女性の定年引き上げなどの年金制度改革、国民投票で可決
(スイス)
ジュネーブ発
2022年10月04日
スイスで国民投票が9月25日に実施された。「集約畜産の禁止」に関するイニシアチブ(国民発議、注1)と、「付加価値税(VAT)の引き上げによる年金財源補填(ほてん)」「老齢・遺族年金保険制度改革」「源泉徴収に係る法改正」に関する3つのレファレンダム(注2)の投票が行われた。それぞれ、62.86%で否決(投票率52.27%)、55.07%で可決(52.16%)、50.57%で可決(52.18%)、52.01%で否決(51.7%)された〔連邦参事会(内閣)サイト〕。

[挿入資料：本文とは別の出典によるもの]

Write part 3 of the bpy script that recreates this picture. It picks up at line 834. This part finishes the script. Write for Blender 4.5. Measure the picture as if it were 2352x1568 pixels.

否決された1つ目の「集約畜産の禁止」は、家畜の飼育環境改善を目指し、動物愛護団体などが提案した。可決されれば、家畜の屋外へのアクセスや厩舎(きゅうしゃ)ごとの飼育頭数などにより厳しい条件が課され、輸入品にも同様の条件が適用されることから、EUをはじめとする既存の貿易協定やWTOルールとの関係で問題が生じ得るとされていた。連邦参事会(内閣)と議会の右派・中道政党は、既に家畜の保護水準は高く、今回のイニシアチブの可決は食品価格の上昇につながるとして、反対票を投じるよう国民に呼び掛けていた。
可決された2つ目と3つ目は、ともに老齢・遺族年金保険(フランス語:AVS、ドイツ語:AHV、英語:OASI)の改革についてだった。ベビーブーム世代の退職と平均寿命の延びによって年金制度の財源確保が急務となる中、今後10年間の年金財源確保を目的にVATの引き上げ(標準税率:7.7%から8.1%へ、軽減税率:2.5%から2.6%へ)が提案された。主な争点となったのは、年金財源の確保のため、女性の定年を現在の64歳から、男性と同じ65歳に引き上げることだ。男女ともに定年を63~70歳の間で自由に選び、部分的に年金を受給しつつ労働時間を減らすなど柔軟性のある運用も可能にする。女性の定年引き上げを含む年金保険制度改革については、賛成と反対の得票差がわずか3万2,000票余りで、僅差で可決された。賛成票はドイツ語圏で多く、反対票はフランス語圏で多かった。今回の年金制度改革は25年以上にわたる国民投票と議論を経て、初めて実現した。
否決された4つ目は、現在35%が課されている利子収入に対する源泉徴収について、国内で発行された債権への源泉徴収は免除することなどを含めた改正案だった。連邦参事会は、これによってスイス企業だけでなく、外国企業にもスイスで債券を発行することを奨励する目的があった。
(注1)有権者10万人以上の署名を要件として、国民が憲法改正の提案を行うもの。
(注2)議会が可決した法律の是非について国民が投票するもの。